Savannah Guthrie shared an Easter message reflecting on her faith journey as the search continues for her missing mother, Nancy Guthrie.
The Today show co-anchor — who is set to return to NBC’s broadcast on Monday — described how she has felt “moments of deep disappointment with God” in a video message shared by her church Good Shepherd New York.
“We celebrate today the promise of a new life that never ends in death,” Guthrie said in a video published Sunday. “But standing here today, I have to tell you, there are moments in which that promise seems irretrievably far away. When life itself seems far harder than death.”
She described them as moments marked by a “deep disappointment with God, the feeling of utter abandonment,” she continued.
Guthrie said she was taught Jesus had “experienced every single emotion that we humans can feel,” but recently questioned whether he “really ever experienced this particular wound that I feel.”
“This grievous and uniquely cruel injury of not knowing, of uncertainty and confusion and answers withheld. In those darkest moments I have thought bitterly, and perhaps irreverently, that I have stumbled upon a feeling that Jesus did not know,” she said.
Guthrie then explained how she turned to the story of Jesus’ death and resurrection.
“I remembered three days in the grave. No one talks much about that. We focus mostly on Easter, of course we do. We cut to the happy ending and the joy of Sunday morning. And yes, we do observe the Friday before, the agony of crucifixion, we mourn by candlelight that darkest night,” she said.
“But after Jesus died, after he breathed his last, what did he actually know? On the cross, he cried out, ‘My God, my God, why have you forsaken me?’ That is the anguished cry of someone who does not know the answers,” she added.

Guthrie concluded the message by reflecting on what it means to celebrate Easter.
“Perhaps this is too dark a message to share on Easter morning, but I have long believed that we miss out on fully celebrating resurrection if we do not acknowledge the feelings of loss, pain and, yes, death,” she said. “It is the darkness that makes this morning's light so magnificent, so blindingly beautiful. It is all the brighter because it is so desperately needed.”

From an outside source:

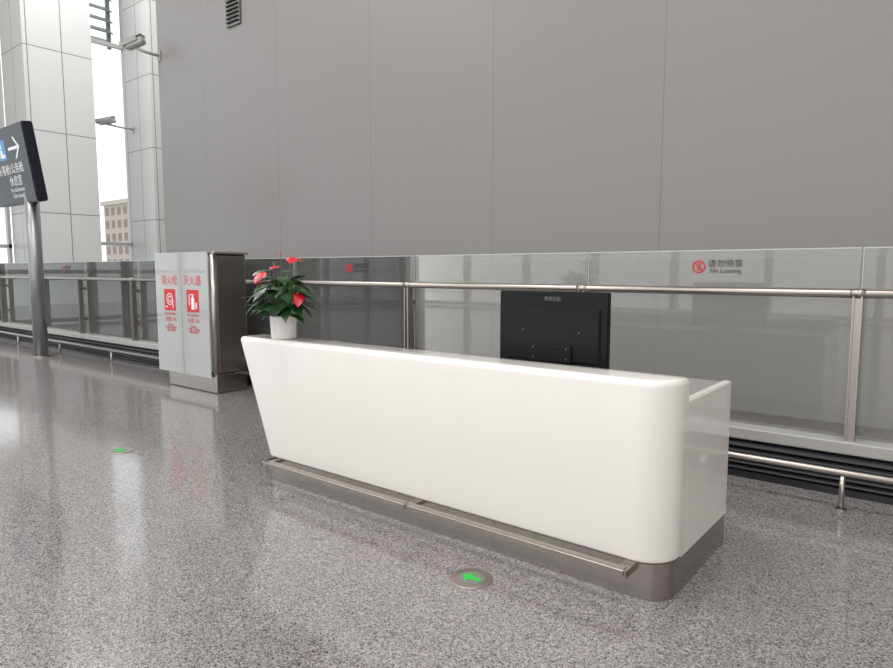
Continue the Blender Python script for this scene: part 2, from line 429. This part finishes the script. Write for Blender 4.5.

Nancy Guthrie was last seen at her home near Tucson, Arizona, on January 31 and was reported missing the next day. Security footage released by police in February shows a masked and armed individual at her front door the morning she vanished.
The Guthrie family is offering a $1 million reward for information that leads to their mother’s recovery.
Guthrie opened up about the search for her mother in an interview with Hoda Kotb last month.
“I don’t know that it’s because she’s my mom and somebody thought, ‘Oh, that lady has money and we can make a quick buck.’ I mean, that would make sense,” she said. “But we don’t know ... which is too much to bear, to think that I brought this to her bedside.”
She is expected to return to the Today show on Monday after stepping away in the wake of her mother’s disappearance.